- _TASK DESCRIPTION_: The lines from the top of the material below through the line containing "def fence(px, py, off=0): return" are to be printed exactly, with pictures omitted.

- _DATA SEGMENT_:
++++

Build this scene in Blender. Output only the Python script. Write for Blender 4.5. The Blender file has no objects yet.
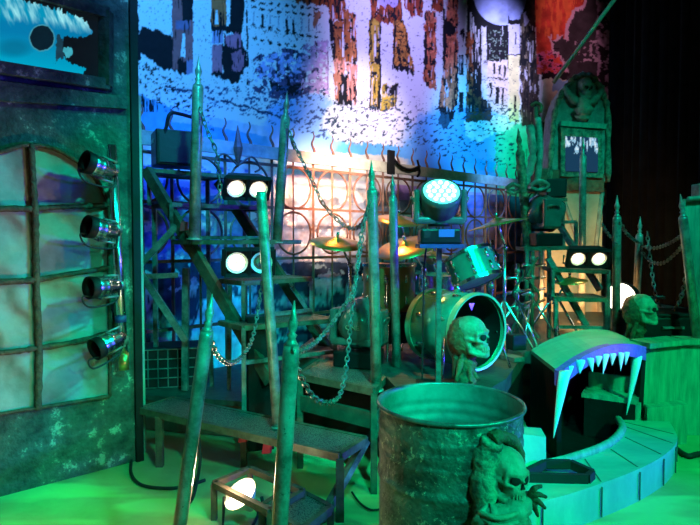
import bpy, bmesh, math, random
import numpy as np
from mathutils import Vector, Matrix, Quaternion
random.seed(7)
C = bpy.context.scene
COL = C.collection
PI = math.pi
V = Vector
# ---------------------------------------------------------------- camera
H, F, HZ = 1.55, 560.0, 240.0
PITCH = math.atan((262.5 - HZ) / F)
cd = bpy.data.cameras.new('camera'); cam = bpy.data.objects.new('camera', cd); COL.objects.link(cam)
cd.sensor_width = 36; cd.lens = 36 * F / 700; cd.clip_start = .05
cam.location = (0, 0, H); cam.rotation_euler = (PI / 2 - PITCH, 0, 0)
C.camera = cam
C.view_settings.view_transform = 'Standard'; C.view_settings.look = 'None'
C.view_settings.gamma = 1; C.view_settings.use_curve_mapping = False
C.view_settings.exposure = .4

def ray(px, py):
    a = (px - 350) / F; b = -(py - 262.5) / F
    return V((a, math.cos(PITCH) + b * math.sin(PITCH), -math.sin(PITCH) + b * math.cos(PITCH)))
def P(px, py, Y):                      # a point at depth Y
    d = ray(px, py); return V((0, 0, H)) + d * (Y / d.y)
def G(px, py, z):                      # a point at height z
    d = ray(px, py); return V((0, 0, H)) + d * ((z - H) / d.z)
def X(px, Y): return P(px, HZ, Y).x
def PL(px, py, o, n):                  # a point on a plane
    d = ray(px, py); c = V((0, 0, H)); return c + d * ((o - c).dot(n) / d.dot(n))
U = V((.745, .667, 0)).normalized(); N = V((.667, -.745, 0)).normalized()   # set pieces run along U and face N
FLAT_O = V((-1.49, 3.88, 0)); FENCE_O = V((-.857, 6.0, 0)); DROP_O = FENCE_O - N * .45
def flat(px, py, off=0): return PL(px, py, FLAT_O + N * off, N)
def fence(px, py, off=0): return PL(px, py, FENCE_O + N * off, N)

# ---------------------------------------------------------------- materials
MATS = {}
DL = .3                                # height of the low left riser
def mat(name, c, c2=None, scale=6, rough=.55, metal=0, bump=.15, bscale=None, contrast=.5, detail=6, spec=.5, dots=None):
    m = bpy.data.materials.new(name); m.use_nodes = True
    nt = m.node_tree; b = nt.nodes['Principled BSDF']; L = nt.links
    b.inputs['Roughness'].default_value = rough; b.inputs['Metallic'].default_value = metal
    b.inputs['Specular IOR Level'].default_value = spec
    tc = nt.nodes.new('ShaderNodeTexCoord')
    n = nt.nodes.new('ShaderNodeTexNoise'); n.inputs['Scale'].default_value = scale; n.inputs['Detail'].default_value = detail
    n.inputs['Roughness'].default_value = .65
    L.new(tc.outputs['Object'], n.inputs['Vector'])
    r = nt.nodes.new('ShaderNodeValToRGB')
    r.color_ramp.elements[0].position = .5 - contrast / 2 * .6; r.color_ramp.elements[1].position = .5 + contrast / 2 * .6
    c2 = c2 or tuple(x * .6 for x in c)
    r.color_ramp.elements[0].color = (*c2, 1); r.color_ramp.elements[1].color = (*c, 1)
    L.new(n.outputs['Fac'], r.inputs['Fac'])
    out = r.outputs['Color']
    if dots:                             # paint flecks / rust specks with a shape of their own
        n3 = nt.nodes.new('ShaderNodeTexNoise'); n3.inputs['Scale'].default_value = dots[1]; n3.inputs['Detail'].default_value = 8
        n3.inputs['Roughness'].default_value = .75
        L.new(tc.outputs['Object'], n3.inputs['Vector'])
        r3 = nt.nodes.new('ShaderNodeValToRGB'); r3.color_ramp.elements[0].position = dots[2]; r3.color_ramp.elements[1].position = dots[2] + .05
        L.new(n3.outputs['Fac'], r3.inputs['Fac'])
        mx = nt.nodes.new('ShaderNodeMix'); mx.data_type = 'RGBA'
        L.new(r3.outputs['Color'], mx.inputs['Factor']); L.new(out, mx.inputs['A']); mx.inputs['B'].default_value = (*dots[0], 1)
        out = mx.outputs['Result']
    L.new(out, b.inputs['Base Color'])
    if bump:
        n2 = nt.nodes.new('ShaderNodeTexNoise'); n2.inputs['Scale'].default_value = bscale or scale * 4; n2.inputs['Detail'].default_value = 4
        L.new(tc.outputs['Object'], n2.inputs['Vector'])
        bp = nt.nodes.new('ShaderNodeBump'); bp.inputs['Strength'].default_value = bump; bp.inputs['Distance'].default_value = .02
        L.new(n2.outputs['Fac'], bp.inputs['Height']); L.new(bp.outputs['Normal'], b.inputs['Normal'])
    MATS[name] = m
    return m
def emis(name, c, s):
    m = bpy.data.materials.new(name); m.use_nodes = True
    b = m.node_tree.nodes['Principled BSDF']; b.inputs['Base Color'].default_value = (*c, 1)
    b.inputs['Emission Color'].default_value = (*c, 1); b.inputs['Emission Strength'].default_value = s
    MATS[name] = m; return m
def vcol(name, emit=0, rough=.8):        # colours printed on a canvas or shown by a screen
    m = bpy.data.materials.new(name); m.use_nodes = True; nt = m.node_tree; b = nt.nodes['Principled BSDF']
    a = nt.nodes.new('ShaderNodeVertexColor'); a.layer_name = 'print'
    if emit:
        b.inputs['Base Color'].default_value = (.01, .01, .01, 1)
        nt.links.new(a.outputs['Color'], b.inputs['Emission Color']); b.inputs['Emission Strength'].default_value = emit
    else:
        nt.links.new(a.outputs['Color'], b.inputs['Base Color'])
    b.inputs['Roughness'].default_value = rough; b.inputs['Specular IOR Level'].default_value = .15
    return m
def grating(name, c, c2, sc):            # expanded-metal tread pattern
    m = mat(name, c, c2, 10, .5, .6, 0); nt = m.node_tree; L = nt.links; b = nt.nodes['Principled BSDF']
    tc = nt.nodes.new('ShaderNodeTexCoord'); v = nt.nodes.new('ShaderNodeTexVoronoi'); v.inputs['Scale'].default_value = sc
    L.new(tc.outputs['Object'], v.inputs['Vector'])
    r = nt.nodes.new('ShaderNodeValToRGB'); r.color_ramp.elements[0].position = .25; r.color_ramp.elements[1].position = .5
    r.color_ramp.elements[0].color = (.015, .015, .015, 1); r.color_ramp.elements[1].color = (*c, 1)
    L.new(v.outputs['Distance'], r.inputs['Fac']); L.new(r.outputs['Color'], b.inputs['Base Color'])
    bp = nt.nodes.new('ShaderNodeBump'); bp.inputs['Strength'].default_value = .6; bp.inputs['Distance'].default_value = .01
    L.new(v.outputs['Distance'], bp.inputs['Height']); L.new(bp.outputs['Normal'], b.inputs['Normal'])
    return m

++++

- _ANSWER FOR THIS EXERCISE_:
Build this scene in Blender. Output only the Python script. Write for Blender 4.5. The Blender file has no objects yet.
import bpy, bmesh, math, random
import numpy as np
from mathutils import Vector, Matrix, Quaternion
random.seed(7)
C = bpy.context.scene
COL = C.collection
PI = math.pi
V = Vector
# ---------------------------------------------------------------- camera
H, F, HZ = 1.55, 560.0, 240.0
PITCH = math.atan((262.5 - HZ) / F)
cd = bpy.data.cameras.new('camera'); cam = bpy.data.objects.new('camera', cd); COL.objects.link(cam)
cd.sensor_width = 36; cd.lens = 36 * F / 700; cd.clip_start = .05
cam.location = (0, 0, H); cam.rotation_euler = (PI / 2 - PITCH, 0, 0)
C.camera = cam
C.view_settings.view_transform = 'Standard'; C.view_settings.look = 'None'
C.view_settings.gamma = 1; C.view_settings.use_curve_mapping = False
C.view_settings.exposure = .4

def ray(px, py):
    a = (px - 350) / F; b = -(py - 262.5) / F
    return V((a, math.cos(PITCH) + b * math.sin(PITCH), -math.sin(PITCH) + b * math.cos(PITCH)))
def P(px, py, Y):                      # a point at depth Y
    d = ray(px, py); return V((0, 0, H)) + d * (Y / d.y)
def G(px, py, z):                      # a point at height z
    d = ray(px, py); return V((0, 0, H)) + d * ((z - H) / d.z)
def X(px, Y): return P(px, HZ, Y).x
def PL(px, py, o, n):                  # a point on a plane
    d = ray(px, py); c = V((0, 0, H)); return c + d * ((o - c).dot(n) / d.dot(n))
U = V((.745, .667, 0)).normalized(); N = V((.667, -.745, 0)).normalized()   # set pieces run along U and face N
FLAT_O = V((-1.49, 3.88, 0)); FENCE_O = V((-.857, 6.0, 0)); DROP_O = FENCE_O - N * .45
def flat(px, py, off=0): return PL(px, py, FLAT_O + N * off, N)
def fence(px, py, off=0): return PL(px, py, FENCE_O + N * off, N)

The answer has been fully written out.